Un constat d’autant plus amer pour les élus, que « les annulations de crédits donnent l’impression que le gouvernement revient sur la parole donnée au Parlement lors de l’examen du budget à l’automne dernier ». Les sénateurs rappellent ainsi que « 15 millions d’euros supplémentaires avait été ouverts à l’Assemblée nationale, au titre du Pacte des Solidarités, de même que, au Sénat, 2 millions d’euros en faveur des épiceries solidaires et 32 millions d’euros supplémentaires (…) [pour] soutenir les départements au titre de la prise en charge des mineurs non-accompagnés (MNA) ».

Éric Bocquet déplore également l’absence d’une « explication suffisante sur les lignes budgétaires concernées ». « Il y a de quoi s’inquiéter » continue le sénateur du Nord, qui affirme « espérer » qu’il s’agit « d’économies de constatation (…) et non de la préparation d’une révision des montants ou des conditions d’accès à ces droits », auquel cas les élus du palais du Luxembourg, lancent un cri d’alerte : « Ce[la] constituerait, à nos yeux, une véritable offensive contre les droits sociaux des personnes les plus fragiles ».

20 milliards d’euros d’économies supplémentaires annoncées pour 2025

Les inquiétudes sont d’autant plus fortes pour les parlementaires que le ministre de l’Economie, auditionné le 6 mars dernier au Sénat, a annoncé 20 milliards d’euros d’économies supplémentaires de 2025. « Aujourd’hui, trouver 10 milliards d’euros, c’est douloureux.
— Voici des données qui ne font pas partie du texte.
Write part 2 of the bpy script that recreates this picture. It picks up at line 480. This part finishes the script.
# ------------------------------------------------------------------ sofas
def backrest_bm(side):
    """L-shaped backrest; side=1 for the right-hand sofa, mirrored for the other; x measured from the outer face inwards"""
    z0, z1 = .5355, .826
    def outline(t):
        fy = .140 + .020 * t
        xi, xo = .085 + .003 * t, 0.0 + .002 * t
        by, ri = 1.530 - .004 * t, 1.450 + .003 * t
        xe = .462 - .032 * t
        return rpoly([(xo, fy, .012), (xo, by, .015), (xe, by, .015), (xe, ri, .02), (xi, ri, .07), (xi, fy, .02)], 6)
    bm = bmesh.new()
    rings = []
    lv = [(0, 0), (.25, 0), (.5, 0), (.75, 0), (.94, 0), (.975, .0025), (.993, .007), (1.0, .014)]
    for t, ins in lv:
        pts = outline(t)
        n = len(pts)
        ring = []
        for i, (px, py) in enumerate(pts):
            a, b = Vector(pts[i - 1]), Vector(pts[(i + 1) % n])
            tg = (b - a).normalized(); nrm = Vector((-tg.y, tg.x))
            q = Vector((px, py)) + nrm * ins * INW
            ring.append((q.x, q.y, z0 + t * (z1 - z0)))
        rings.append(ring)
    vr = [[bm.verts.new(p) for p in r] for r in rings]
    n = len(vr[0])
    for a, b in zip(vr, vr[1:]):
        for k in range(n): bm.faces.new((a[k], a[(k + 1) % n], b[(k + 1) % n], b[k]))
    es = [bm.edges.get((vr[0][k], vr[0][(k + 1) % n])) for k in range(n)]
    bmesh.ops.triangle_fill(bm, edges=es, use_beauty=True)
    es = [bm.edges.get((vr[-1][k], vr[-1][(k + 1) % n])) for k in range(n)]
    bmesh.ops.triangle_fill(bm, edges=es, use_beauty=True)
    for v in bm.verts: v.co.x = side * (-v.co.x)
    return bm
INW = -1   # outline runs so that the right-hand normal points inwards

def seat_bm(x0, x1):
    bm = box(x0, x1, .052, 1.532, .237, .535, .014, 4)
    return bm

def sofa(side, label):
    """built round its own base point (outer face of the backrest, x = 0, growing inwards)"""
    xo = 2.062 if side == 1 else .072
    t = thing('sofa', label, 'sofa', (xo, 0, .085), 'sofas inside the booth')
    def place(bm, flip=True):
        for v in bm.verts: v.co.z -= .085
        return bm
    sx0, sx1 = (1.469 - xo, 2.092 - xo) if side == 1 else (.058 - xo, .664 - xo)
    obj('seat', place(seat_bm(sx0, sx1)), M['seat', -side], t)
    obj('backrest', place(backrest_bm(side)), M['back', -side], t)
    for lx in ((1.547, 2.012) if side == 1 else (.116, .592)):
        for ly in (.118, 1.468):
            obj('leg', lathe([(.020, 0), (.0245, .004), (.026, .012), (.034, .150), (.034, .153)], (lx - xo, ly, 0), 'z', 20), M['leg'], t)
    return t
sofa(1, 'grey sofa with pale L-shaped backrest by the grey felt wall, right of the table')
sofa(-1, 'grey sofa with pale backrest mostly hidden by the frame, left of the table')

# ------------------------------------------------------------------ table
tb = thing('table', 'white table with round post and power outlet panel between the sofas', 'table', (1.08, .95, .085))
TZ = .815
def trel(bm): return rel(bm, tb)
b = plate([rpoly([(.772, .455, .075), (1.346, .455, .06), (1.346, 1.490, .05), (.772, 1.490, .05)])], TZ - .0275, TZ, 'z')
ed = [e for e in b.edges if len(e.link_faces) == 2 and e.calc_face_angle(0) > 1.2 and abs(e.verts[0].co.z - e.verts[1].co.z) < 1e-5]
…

Comment allez-vous trouver 20 milliards ? » s’était alors étonné le sénateur LR, Albéric de Montgolfier.

« Une vaste blague » torpille de son côté, Éric Bocquet. « Bruno Le Maire avait indiqué que le budget 2024 avait été construit pour désendetter la France. (…) Or, il nous a annoncé une prévision d’emprunt de 285 milliards d’euros », « un emprunt historique qui comprend 52 milliards d’euros d’intérêts ». « Et dans le même temps, le gouvernement nous annonce qu’il veut trouver 16 milliards d’euros d’économie », tonne le sénateur communiste, qui propose de son côté de « taxer les plus riches ». Une « piste intéressante » selon l’élu du Nord, étant donné que cette initiative avait été soutenue au G20 par … Bruno Le Maire. « La dette, on ne la remboursera jamais », conclut-il.

Un argumentaire différent pour Arnaud Bazin, qui n’est pas pour autant plus tendre avec le gouvernement : « Cela fait des années au Sénat que nous disons qu’il faut réduire les dépenses publiques », tance le sénateur LR, appelant notamment à s’attaquer au « taux d’emploi » toujours insuffisant par rapport à l’Allemagne.

« Le plus dur est devant nous », rappelait le ministre de l’Economie, à l’occasion de ses vœux à la presse, le 8 janvier dernier. Ce matin encore, chez nos confrères des Echos, le premier président de la Cour des Comptes, Pierre Moscovici, expliquait que « des efforts d’économies sans précédent dans l’histoire récente sont nécessaires ». Sur France Culture, l’ancien ministre de François Hollande en a remis une couche, estimant que ces efforts devraient porter selon lui, à hauteur de « 50 milliards d’euros sur trois ans ».

Le mot de la fin est pour Arnaud Bazin, qui, à la question de savoir s’il avait une idée de comment le gouvernement comptait procéder pour les économies budgétaires de la mission dont il est rapporteur spécial : « Quand on le saura, on vous le dira ! », dit-il laconique, tout en ajoutant : « Pas sûr que je vous rappelle tout de suite ».